I'd purchased it for fifty bucks from the same antique shop as the tin tub.  The stove, itself, was beautiful, with many mica windows.  It was the first of several flaming cathedrals that were destined to warm our lives, over the next fifty years.  By this time, we had come to realize that the landlords were never going to come upstairs.  So, I went out on the roof and measured where the chimney pipe for the furnace was located inside their brick enclosure.  Then, high up on the wall downstairs, I brazenly chiseled a hole right through the brick to tap into it.  Thank God, I hit it perfectly, broke through the ceramic chimney pipe, and installed my own tin stove pipe.  A store right down the street from us sold fifty pound bags of coal.  We used our folding grocery cart to drag them home.

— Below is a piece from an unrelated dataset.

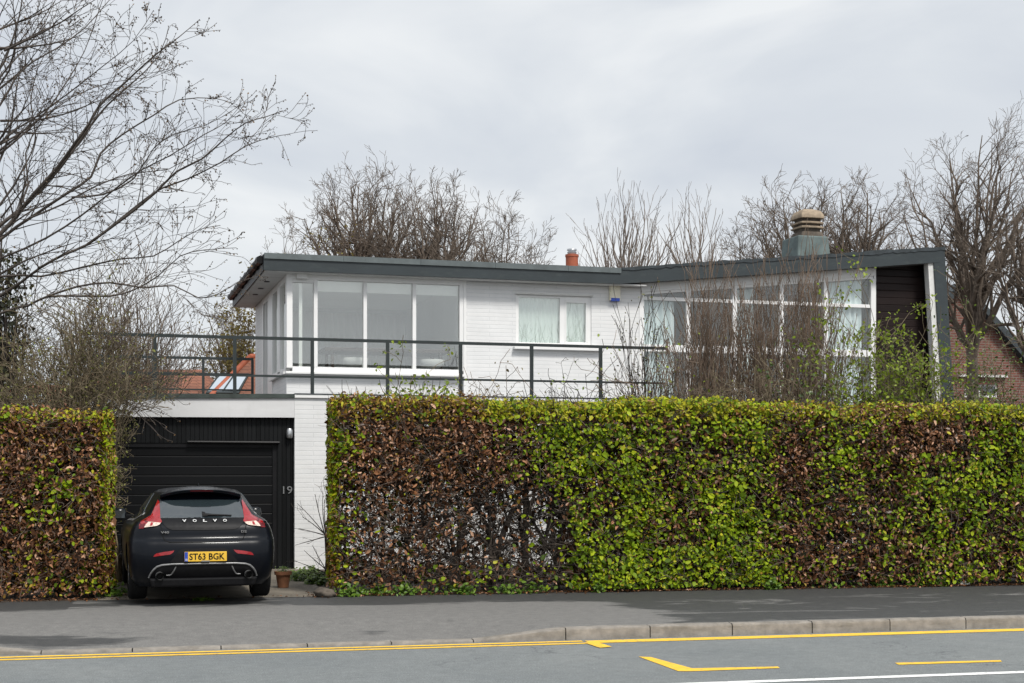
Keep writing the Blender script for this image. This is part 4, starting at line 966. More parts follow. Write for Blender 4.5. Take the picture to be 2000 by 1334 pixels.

The stove, which I intended as a Christmas gift for Eunice, and managed to sneak up the stairs when she wasn’t there, could not have come at a better time.  Would you believe that the heat went out that very night, which happened to be Christmas Eve?  I remember the occasion well.  Herb and Judy Kohl were there, along with Joe and Carolyn Lelyveld, and the author, Jonathan Kozol, who we met in Paris.  He, like Herb, had become an educator.  We sat around the pot bellied stove, resting our feet on the chrome bumpers, and basking in its glow.  Thus, an evening that would have been a washout, due to lack of heat, became a charming old fashioned Christmas Eve.

        
Meanwhile, by this time, we had made it through nearly three years in The Old Loft, without being discovered by the New York City Fire Department.  There had been a few close shaves, panic inducing days, when fire trucks parked on our street, and firemen, inspecting every building on the block, were methodically heading our way.  Thank God, they all quit work at five o'clock, and did not continue the next day.  Thus, we were beginning to feel a little more at ease, even though, we realized that the newly added parlor stove would be one more violation to compound our culpability.  It looked like Luck was on our side!